Mal ou bem, caberá a cada um dizer de sua justiça, monumentos como o Panteão Nacional já foram usados para eventos do género, muito antes da lei Barreto Xavier, que oficializou a mercantilização destes espaços. Será que só agora gerou indignação? Ou será que ela já existia, e a diferença reside apenas na capacidade que o Facebook tem de a amplificar a níveis nunca antes vistos? Estou mais inclinado para a segunda hipótese. A força das redes sociais é tremenda e geradora de turbas que o são sem sair do conforto do sofá.

Acontece que, com o tempo, estas indignações tendem a perder-se na timeline. Seja este caso, o caso Urban Beach, assaltos de colarinho branco em instituições bancárias ou situações de gestão danosa, corrupção e fraudes variadas no sistema político português. Porque a seguir a qualquer uma delas, uma nova se levantará e todos os holofotes se virarão para ela. Não fosse o mais recente caso de evasão fiscal que colocou em cheque os investimentos da rainha Isabel II, e já muitos não se lembravam sequer dos Panama Papers. Alguém se lembra da lista de jornalistas avençados pelo saco-azul do GES, que o Expresso prometeu revelar? Não? É natural.
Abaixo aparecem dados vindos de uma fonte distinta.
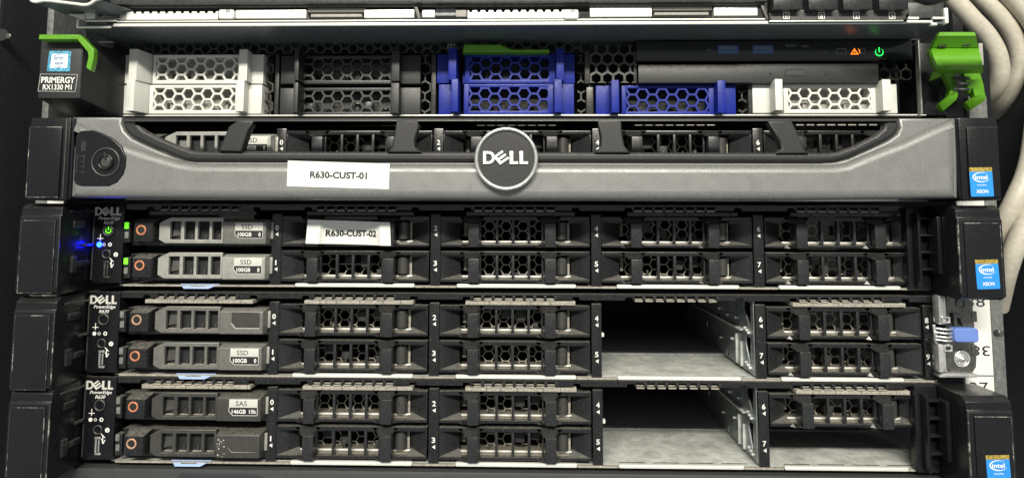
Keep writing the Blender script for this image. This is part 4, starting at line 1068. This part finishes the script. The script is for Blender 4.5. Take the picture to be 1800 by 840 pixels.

Com a imprensa tradicional a atravessar uma profunda crise, feita de factos alternativos, clickbaits e jornalismo sensacionalista, a ascensão do Facebook enquanto plataforma informativa colocará enormes desafios à sociedade como a conhecemos. As indignações multiplicar-se-ão, é certo, mas o excesso de informação de qualidade duvidosa que proporciona será solo fértil para uma sociedade incapaz de separar o trigo do joio, que balança ao sabor dos humores da rede. E o acessório confundir-se-á com o essencial, levando a que os jantares nos panteões desta vida tenham a relevância de uma Operação Marquês. Este é, a meu ver, um dos grandes perigos que as redes sociais representam. E a elite que nos comanda, na sombra, agradece o favor.